Beginning at an auction, no one but Ted Narracott could have believed anything would come from the young calf he found himself in a bidding war to acquire. Sent to find a strong beast able to haul a plow through a field covered in rocks, something about Joey captivated him in his morning drunken stupor. With his landlord Lyons (David Thewlis) only half-trying to buy the animal for son David (Robert Emms), the powerful man’s villainy forces his weak-willed tenant to overspend and dig a whole too large to climb from. Rose Narracott (Emily Watson) can’t believe her eyes when her husband brings the useless horse home, but their son Albert (Jeremy Irvine) is in heaven. Having watched it grow in the surrounding Devon fields, the chance to break the animal he’d already learned to love and make it his own is the only motivation needed to save his family where its troubled patriarch could not.
This boy’s love teaches Joey to wear a harness, answer to a whistle’s call like the Native Americans Albert read about, and cultivate a never-quit attitude—all things eventually proving crucial to staying alive. Intricate in the character paths its story weaves through, War Horse becomes populated with tiny details such as these that become much more important than initially assumed. Joey’s ownership changes hands often as he is swept into a war of men yet those who care for him never falter in their steadfast love. The gimmick—as it were—to the film’s entire plot structure, this horse never finds itself in a situation we in the audience can’t fully believe in. It’s journey makes sense in terms of the chaotic war leading him astray and young Albert’s promise to find him again lingers above it all even as the horse’s path takes it farther and farther from home.
A gorgeous creature made more so by its handling of the material—the horses that play Joey could seriously earn an Oscar nomination and I wouldn’t yell blasphemy—you do need to believe in his magnificence to appreciate the care those who find him give.
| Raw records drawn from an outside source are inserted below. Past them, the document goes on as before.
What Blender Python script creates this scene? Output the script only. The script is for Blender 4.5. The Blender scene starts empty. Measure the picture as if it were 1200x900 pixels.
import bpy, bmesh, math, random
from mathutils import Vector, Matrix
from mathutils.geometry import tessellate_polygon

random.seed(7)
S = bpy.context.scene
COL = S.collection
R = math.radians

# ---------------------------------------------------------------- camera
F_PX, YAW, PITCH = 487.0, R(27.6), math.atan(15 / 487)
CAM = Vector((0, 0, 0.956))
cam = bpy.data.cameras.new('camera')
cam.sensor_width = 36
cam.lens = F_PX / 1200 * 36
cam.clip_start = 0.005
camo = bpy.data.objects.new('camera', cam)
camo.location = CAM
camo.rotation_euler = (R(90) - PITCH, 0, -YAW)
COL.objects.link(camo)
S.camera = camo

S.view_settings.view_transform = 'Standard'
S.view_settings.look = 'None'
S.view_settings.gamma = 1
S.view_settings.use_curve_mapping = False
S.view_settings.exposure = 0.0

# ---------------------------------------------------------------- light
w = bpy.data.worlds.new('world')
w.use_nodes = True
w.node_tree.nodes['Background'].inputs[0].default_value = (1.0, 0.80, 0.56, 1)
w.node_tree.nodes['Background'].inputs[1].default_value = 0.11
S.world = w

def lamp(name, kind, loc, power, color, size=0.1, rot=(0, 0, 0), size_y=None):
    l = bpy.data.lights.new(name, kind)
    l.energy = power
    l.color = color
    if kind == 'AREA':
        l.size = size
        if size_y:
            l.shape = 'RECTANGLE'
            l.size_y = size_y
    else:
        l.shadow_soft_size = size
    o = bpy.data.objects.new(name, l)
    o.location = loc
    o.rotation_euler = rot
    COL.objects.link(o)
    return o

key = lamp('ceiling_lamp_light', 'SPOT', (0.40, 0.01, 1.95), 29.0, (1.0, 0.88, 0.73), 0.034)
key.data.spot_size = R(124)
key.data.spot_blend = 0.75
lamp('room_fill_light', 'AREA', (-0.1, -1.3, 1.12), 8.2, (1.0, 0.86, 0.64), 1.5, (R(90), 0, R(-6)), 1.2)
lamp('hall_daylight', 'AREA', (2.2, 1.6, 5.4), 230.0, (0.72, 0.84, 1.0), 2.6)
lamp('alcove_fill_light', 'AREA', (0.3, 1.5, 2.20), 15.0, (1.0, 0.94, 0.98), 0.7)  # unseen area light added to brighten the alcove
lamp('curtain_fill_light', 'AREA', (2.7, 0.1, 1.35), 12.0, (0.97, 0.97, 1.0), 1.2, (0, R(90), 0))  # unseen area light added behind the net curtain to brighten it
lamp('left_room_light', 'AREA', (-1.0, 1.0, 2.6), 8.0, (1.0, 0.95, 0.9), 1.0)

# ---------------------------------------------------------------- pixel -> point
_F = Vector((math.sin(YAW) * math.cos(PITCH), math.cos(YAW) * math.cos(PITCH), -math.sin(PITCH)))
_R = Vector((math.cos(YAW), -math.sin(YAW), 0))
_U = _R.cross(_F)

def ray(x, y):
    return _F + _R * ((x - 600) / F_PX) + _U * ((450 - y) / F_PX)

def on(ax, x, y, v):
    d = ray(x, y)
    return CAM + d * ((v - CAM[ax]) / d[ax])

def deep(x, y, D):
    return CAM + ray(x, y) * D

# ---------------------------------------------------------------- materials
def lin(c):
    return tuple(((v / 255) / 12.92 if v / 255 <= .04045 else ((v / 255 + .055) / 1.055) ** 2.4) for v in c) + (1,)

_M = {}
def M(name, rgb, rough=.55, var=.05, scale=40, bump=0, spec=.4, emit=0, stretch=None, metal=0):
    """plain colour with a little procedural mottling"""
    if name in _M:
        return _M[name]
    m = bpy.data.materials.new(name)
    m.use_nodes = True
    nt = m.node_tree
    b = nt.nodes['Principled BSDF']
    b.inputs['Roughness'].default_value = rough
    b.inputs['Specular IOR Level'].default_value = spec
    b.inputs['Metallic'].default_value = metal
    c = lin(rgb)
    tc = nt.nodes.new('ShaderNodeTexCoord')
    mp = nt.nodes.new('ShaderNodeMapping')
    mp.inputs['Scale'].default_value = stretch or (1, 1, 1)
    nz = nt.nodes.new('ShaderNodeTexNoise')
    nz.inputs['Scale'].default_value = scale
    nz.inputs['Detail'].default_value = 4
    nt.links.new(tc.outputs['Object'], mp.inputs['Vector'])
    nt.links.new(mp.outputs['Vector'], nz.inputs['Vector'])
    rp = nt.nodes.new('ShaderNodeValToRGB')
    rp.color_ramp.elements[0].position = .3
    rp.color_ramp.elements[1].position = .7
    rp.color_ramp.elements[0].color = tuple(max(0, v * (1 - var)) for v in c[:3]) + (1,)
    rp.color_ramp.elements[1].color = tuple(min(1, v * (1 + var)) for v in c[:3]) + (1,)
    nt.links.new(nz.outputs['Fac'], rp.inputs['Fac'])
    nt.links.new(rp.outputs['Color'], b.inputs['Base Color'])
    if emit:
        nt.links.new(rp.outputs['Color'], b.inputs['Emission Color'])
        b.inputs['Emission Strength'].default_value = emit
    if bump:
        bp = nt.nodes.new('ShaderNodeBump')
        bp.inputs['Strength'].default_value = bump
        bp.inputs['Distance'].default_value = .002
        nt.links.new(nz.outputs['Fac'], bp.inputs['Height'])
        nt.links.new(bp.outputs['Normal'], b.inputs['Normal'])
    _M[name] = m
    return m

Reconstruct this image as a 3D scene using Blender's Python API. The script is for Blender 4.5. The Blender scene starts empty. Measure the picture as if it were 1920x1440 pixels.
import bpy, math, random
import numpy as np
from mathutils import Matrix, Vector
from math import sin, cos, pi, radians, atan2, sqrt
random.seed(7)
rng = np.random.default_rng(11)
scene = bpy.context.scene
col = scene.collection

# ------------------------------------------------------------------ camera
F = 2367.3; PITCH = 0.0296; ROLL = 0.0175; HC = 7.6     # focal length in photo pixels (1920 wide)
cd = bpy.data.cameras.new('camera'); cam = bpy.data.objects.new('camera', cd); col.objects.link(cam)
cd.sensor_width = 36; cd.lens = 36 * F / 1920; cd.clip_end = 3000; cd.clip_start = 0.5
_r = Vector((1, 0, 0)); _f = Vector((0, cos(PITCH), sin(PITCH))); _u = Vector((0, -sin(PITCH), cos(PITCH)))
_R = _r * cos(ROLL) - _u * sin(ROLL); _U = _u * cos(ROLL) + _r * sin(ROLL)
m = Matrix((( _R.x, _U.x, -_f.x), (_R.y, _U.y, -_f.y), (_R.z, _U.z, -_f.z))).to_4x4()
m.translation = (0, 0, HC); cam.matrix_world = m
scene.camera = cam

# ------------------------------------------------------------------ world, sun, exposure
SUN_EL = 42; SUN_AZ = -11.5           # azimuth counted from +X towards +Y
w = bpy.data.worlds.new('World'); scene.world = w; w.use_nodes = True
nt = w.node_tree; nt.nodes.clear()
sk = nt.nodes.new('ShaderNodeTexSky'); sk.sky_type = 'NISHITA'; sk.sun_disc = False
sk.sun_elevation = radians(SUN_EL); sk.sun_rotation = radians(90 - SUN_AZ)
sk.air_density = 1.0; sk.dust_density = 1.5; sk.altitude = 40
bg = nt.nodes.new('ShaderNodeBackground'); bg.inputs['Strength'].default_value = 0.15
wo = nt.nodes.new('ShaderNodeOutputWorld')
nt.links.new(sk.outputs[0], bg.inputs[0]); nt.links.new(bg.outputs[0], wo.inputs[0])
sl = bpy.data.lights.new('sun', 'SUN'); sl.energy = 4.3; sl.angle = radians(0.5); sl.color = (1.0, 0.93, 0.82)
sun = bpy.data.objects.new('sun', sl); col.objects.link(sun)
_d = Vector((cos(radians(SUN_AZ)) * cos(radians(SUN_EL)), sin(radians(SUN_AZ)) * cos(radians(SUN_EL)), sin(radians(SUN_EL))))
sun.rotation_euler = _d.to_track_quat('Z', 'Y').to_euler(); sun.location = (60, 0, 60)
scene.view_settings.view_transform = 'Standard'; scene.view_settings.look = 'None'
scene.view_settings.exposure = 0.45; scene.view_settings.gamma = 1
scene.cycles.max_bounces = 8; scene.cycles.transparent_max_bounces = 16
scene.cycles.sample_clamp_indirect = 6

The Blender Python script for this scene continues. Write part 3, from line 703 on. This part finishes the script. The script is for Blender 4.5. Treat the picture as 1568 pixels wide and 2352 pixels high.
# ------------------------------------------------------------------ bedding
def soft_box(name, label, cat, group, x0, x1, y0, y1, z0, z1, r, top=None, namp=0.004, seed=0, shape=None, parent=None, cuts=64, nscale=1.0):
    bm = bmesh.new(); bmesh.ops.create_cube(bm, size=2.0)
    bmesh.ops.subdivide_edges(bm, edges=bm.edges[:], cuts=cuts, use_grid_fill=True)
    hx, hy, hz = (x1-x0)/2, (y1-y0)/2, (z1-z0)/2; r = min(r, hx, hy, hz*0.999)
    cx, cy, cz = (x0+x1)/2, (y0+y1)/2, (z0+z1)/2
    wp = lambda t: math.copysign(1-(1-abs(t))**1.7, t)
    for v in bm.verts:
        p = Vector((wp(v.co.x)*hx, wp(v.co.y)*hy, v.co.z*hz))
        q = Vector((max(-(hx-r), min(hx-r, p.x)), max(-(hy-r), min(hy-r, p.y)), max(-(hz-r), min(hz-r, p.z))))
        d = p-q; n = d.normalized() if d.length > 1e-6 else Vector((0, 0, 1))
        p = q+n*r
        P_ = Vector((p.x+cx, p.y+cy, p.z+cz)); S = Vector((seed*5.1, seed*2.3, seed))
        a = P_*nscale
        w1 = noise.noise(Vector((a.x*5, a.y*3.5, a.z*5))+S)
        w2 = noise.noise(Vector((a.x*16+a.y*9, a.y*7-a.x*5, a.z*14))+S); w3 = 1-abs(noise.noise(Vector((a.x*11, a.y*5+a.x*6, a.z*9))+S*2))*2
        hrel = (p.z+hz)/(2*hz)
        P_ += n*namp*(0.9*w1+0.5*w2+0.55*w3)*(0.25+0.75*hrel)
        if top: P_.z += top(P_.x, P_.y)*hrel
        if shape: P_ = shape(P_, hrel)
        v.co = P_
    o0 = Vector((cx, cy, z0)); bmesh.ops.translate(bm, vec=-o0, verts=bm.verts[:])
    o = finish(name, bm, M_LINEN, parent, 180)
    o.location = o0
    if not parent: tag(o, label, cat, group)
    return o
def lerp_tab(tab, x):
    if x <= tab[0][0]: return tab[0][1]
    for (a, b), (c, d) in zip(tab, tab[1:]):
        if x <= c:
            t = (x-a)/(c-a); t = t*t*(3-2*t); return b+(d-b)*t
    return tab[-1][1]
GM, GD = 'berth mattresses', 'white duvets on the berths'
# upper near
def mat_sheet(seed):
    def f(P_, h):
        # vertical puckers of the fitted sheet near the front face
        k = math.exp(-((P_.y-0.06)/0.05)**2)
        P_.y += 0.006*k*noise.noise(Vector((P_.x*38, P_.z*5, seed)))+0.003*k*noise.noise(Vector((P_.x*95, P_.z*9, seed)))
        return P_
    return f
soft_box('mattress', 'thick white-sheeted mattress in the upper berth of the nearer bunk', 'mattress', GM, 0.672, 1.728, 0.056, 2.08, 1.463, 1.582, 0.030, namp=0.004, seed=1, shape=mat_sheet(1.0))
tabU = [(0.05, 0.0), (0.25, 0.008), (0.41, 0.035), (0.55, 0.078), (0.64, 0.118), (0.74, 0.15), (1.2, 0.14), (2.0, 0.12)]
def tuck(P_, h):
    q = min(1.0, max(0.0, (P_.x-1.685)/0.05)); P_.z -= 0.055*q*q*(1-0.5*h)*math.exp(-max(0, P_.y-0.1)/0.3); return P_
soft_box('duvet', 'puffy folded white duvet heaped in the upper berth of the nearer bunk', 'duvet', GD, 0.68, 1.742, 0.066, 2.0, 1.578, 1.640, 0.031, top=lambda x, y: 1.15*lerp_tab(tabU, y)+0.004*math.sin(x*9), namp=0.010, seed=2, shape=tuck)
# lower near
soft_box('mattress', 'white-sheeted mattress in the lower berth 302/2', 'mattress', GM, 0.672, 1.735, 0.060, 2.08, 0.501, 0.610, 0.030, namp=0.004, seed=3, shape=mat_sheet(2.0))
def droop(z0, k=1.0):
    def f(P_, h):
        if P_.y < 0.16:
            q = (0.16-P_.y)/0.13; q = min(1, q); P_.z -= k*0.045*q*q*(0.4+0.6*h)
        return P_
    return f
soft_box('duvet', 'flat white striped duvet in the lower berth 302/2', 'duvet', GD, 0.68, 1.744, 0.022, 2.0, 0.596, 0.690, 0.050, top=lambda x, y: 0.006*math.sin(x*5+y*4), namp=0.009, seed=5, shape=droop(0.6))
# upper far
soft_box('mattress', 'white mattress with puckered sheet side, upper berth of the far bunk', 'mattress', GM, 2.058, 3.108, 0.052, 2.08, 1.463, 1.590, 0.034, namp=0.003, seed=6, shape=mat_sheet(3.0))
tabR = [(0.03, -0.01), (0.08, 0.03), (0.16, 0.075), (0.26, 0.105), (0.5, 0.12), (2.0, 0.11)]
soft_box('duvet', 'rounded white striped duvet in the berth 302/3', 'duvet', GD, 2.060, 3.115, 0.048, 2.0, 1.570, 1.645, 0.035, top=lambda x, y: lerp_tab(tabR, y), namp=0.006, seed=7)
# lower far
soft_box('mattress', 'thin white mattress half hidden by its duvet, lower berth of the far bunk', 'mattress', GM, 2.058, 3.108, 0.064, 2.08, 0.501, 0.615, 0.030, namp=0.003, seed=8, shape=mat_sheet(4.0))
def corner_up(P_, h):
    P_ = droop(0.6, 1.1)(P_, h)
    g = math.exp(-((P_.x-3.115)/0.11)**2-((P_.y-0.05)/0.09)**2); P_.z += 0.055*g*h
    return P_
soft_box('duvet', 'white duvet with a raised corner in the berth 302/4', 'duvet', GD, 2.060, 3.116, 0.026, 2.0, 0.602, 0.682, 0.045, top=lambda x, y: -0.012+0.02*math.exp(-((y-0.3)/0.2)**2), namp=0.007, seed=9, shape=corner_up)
Bought at discount from the desperate for money Narracotts, we watch with a smile as the wide-eyed Captain Nicholls (Tom Hiddleston) assuages Albert’s sadness with his own promise to return Joey after the war. Egged on by Major Stewart (Benedict Cumberbatch) and his equally beautiful horse Tophorn days later to lead the charge on an unprotected German base camp, the animal experiences the horrors of death and destruction ravaging battlefields all across Europe first-hand. We unflinchingly watch troops mowed down, civilian land pillaged by foreign enemy forces, and the brutal working conditions of horse-drawn artillery killing the animals without remorse.
Interspersed with the pain and suffering, however, are brief respites with two teenage Germans, Gunther (David Kross) and Michael (Leonhard Carow), using Joey and Tophorn as a means of escaping the front lines and later on with a young French girl Emilie (Celine Buckens) and her grandfather (Niels Arestrup) surviving the best they can alone. For every heavy cannon dragged up a hill on tired legs and crippled hooves there is the welcome work of propelling a German ambulance or standing tall as a beacon of survival amidst a hellish reality. Caught in the barbed wire of the brutal land between enemy bunkers, it is Joey’s heart and spirit that compels a British soldier’s (Toby Kebbell) humanity to don a white flag and accept the help of a German with wire-cutters in order to free an animal worth saving. We experience just as much life and joy in War Horse as we do death.
And above everything is Albert doing what he can to find his lost friend. Enlisting to fight under the command of Lyons’ son, this Narracott finds the ability to serve his country with the honor his father once showed in Africa. Stories of pride and heroism are told and mimicked as Albert shows no fear running through a war zone with bodies exploding and soldiers falling dead from bullet wounds around him. The carnage of such a dirt-covered scene shows but one aesthetic as we remember earlier instances of tall grass shrouding men and horses in a sneak attack or the kinetic majesty of Joey galloping through trenches as bombs ring out and soil blasts into the air. The fast-tempo crescendos of war offset the more manipulative soars at the start—violence taking the place of hamfisted shots like Matt Milne‘s ever-widening, almost simpleton grin that screeched certain moments to a halt.
No matter the more schmaltzy scenes we’ve grown accustomed to with Spielberg over the years, War Horse‘s whole gives an all-encompassing, invigorating experience. World War I is shown in its graphic destruction while the sentimentality of Albert and Joey’s tale survives as more than a contrived bright spot in hell. We pull for a reunion both as a result of the Kaminski’s picturesque imagery of the horse and Irvine’s innocent confidence. The young British actor is always composed against some stellar work from Mullan, Arestrup, and Hiddleston, earning their disparate forms of respect towards him and our empathy in his struggles. As war destroys us and shows our capacity for self-genocide, there will always be those figures to portray hope and the desire for good to triumph over evil. Joey is such a visage, his journey mirroring planet Earth’s struggles through adversity and its strength to survive.
War Horse is in wide release starting December 25th.